Why November Home Sales Will Disappoint

It’s not about the housing market. The real culprit is the Consumer Financial Protection Bureau’s new Know Before You Owe TILA-RESPA Integrated Disclosures Rule (TRID).

PALM COAST, FL – December 4, 2015 – Reported November home sales are still trickling in. It will be another week before final home sales numbers are known, but preliminary results show a precipitous drop in year-over-year home sales. Media headlines will no doubt conclude that the market has begun a free fall. Not so. The real culprit is the Consumer Financial Protection Bureau’s new TILA-RESPA Integrated Disclosures Rule.

How bad does it look? As of December 4, only 123 single-family residential Flagler County homes have been reported sold in November through the Flagler Multiple Listing Service (MLS). That is down 30.9% from 178 reported sold in November 2014, representing the largest year-over-year monthly percentage drop since July 2010. (The years 2009 and 2010 represented the bottom of the Flagler home sales market.)

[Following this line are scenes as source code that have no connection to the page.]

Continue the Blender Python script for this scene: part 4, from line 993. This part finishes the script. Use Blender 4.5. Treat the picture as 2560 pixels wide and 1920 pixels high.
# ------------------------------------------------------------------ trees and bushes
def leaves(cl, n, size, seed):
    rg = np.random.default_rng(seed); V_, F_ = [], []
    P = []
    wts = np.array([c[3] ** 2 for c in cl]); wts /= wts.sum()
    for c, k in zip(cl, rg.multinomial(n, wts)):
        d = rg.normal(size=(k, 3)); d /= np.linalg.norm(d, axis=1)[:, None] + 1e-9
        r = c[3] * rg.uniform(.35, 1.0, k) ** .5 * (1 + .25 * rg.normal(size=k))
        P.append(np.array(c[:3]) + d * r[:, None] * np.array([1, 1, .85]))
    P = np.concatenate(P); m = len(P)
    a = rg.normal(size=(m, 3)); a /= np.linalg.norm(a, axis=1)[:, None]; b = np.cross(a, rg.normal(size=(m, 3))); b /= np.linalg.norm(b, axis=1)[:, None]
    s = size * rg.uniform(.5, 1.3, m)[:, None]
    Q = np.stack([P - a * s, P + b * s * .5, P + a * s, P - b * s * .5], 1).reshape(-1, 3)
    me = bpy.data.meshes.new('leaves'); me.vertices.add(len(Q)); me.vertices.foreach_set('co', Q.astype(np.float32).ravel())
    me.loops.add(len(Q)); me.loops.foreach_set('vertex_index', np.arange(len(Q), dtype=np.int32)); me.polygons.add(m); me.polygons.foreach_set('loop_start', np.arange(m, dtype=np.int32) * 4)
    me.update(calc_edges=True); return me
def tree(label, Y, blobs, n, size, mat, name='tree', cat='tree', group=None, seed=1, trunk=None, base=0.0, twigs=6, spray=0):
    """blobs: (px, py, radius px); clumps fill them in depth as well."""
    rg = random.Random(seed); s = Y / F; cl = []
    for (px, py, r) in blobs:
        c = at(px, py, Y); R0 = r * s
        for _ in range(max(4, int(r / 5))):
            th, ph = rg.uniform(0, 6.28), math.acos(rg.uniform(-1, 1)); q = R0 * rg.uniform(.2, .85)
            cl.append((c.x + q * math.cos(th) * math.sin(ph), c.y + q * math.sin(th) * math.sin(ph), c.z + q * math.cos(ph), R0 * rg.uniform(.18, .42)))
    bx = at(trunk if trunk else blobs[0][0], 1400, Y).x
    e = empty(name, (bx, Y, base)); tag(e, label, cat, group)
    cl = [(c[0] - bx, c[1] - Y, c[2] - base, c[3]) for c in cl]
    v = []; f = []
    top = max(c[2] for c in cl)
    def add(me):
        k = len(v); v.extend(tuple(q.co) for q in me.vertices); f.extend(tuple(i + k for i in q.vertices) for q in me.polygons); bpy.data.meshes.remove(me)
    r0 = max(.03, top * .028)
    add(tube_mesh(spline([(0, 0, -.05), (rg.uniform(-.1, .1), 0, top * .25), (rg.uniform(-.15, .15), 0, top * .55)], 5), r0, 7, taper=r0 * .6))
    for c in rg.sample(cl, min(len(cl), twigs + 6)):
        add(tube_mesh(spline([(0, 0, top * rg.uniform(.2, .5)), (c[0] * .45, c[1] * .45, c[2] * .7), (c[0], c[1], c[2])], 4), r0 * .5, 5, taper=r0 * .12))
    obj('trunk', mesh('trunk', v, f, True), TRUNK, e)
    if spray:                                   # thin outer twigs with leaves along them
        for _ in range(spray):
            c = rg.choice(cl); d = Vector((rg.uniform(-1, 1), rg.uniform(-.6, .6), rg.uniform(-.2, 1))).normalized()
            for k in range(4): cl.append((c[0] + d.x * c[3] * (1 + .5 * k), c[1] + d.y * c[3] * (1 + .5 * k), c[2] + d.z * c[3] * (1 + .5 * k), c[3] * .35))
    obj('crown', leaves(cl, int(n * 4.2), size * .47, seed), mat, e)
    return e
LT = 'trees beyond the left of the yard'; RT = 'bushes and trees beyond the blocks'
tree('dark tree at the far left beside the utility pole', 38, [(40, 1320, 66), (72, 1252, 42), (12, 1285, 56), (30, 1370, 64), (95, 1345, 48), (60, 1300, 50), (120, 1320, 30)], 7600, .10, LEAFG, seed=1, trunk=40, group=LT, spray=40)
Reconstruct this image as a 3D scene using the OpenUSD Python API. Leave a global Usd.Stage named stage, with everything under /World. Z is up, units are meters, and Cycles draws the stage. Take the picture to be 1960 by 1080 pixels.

The new rule took effect October 3rd. it changes the home sale closing process in two major ways. The first change affects the loan origination. A new form, the Loan Estimate (LE), which must be delivered or placed in the mail to the applicant no later than the third business day after receiving the consumer’s loan application. The LE must provide a good faith estimate of credit costs and transaction terms on the LE.

The second change affects the closing. The creditor must provide a Closing Disclosure (CD) to the consumer at least three business days prior to the closing. The CD replaces the HUD-1 closing statement. The amounts shown on the CD must align with those on the LE. Discrepancies will delay the closing by up to ten days. The potential for delay puts a premium on getting it right the first time on the CD.

What all this means is an increase in the time between the contract signing and the closing. Estimates of the increased timeline vary from one week to 15 days. Whatever the delay, it will slow down reported closings. At least some of the delay will be permanent. Think of the hour you lose in the spring when you set your clock ahead. You get it back in the fall. But we will never get the total TILA-RESPA created delay back.

But what if the transition to the new procedure does not go smoothly? The vagueness of the new regulations, especially with regards to liability, has caused some participants to hold back on participating. Increased compliance requirements are said to be overwhelming smaller lenders.. Even if the closing timeline settles down to be less than the projected one week to 15 days, initial implementation hiccups are bound to cause greater delays in the near to mid-term.

At a recent National Association of Realtors’ conference, Lindsay Dolamore, local Watson Realty broker learned that banking and regulatory experts believe it will take about one year for everything to settle down. At that point, the experts hope to have fine-tuned the new regulations so that the closing cycle for sales involving a mortgage is extended by less than a week when compared to pre-October 3rd conditions.

Sales are unquestionably down in Flagler County but the median selling price for those transactions that did close in November was $180,000, up 12.5% from $160,000 in November 2014.  Interestingly, local real estate professionals give mixed reports on volume. Some reported a softening market yet Dolamore reports increased prices and total year-over-year revenue growth. The Palm Coast Watson Realty office’s November revenue rose over 21%. It’s likely that during this time of turmoil among title companies and lenders, Watson is benefitting from having its own in-house title and mortgage arms.

So that’s why November’s home sales numbers will be down. Don’t look for much of a rebound in December either. What comes next is more difficult to predict. The media reporting will have an effect on some consumer’s behavior. It’s not too difficult to imagine the following lead story titles:

Housing Market Goes Off the Cliff in November

Or

Drop in Home Sales Matches Great Recession Results

Some potential buyers could become warier of the market and decide to sit on the sidelines. If that happens, the Consumer Financial Protection Bureau and the media will have created a self-fulfilling prophecy.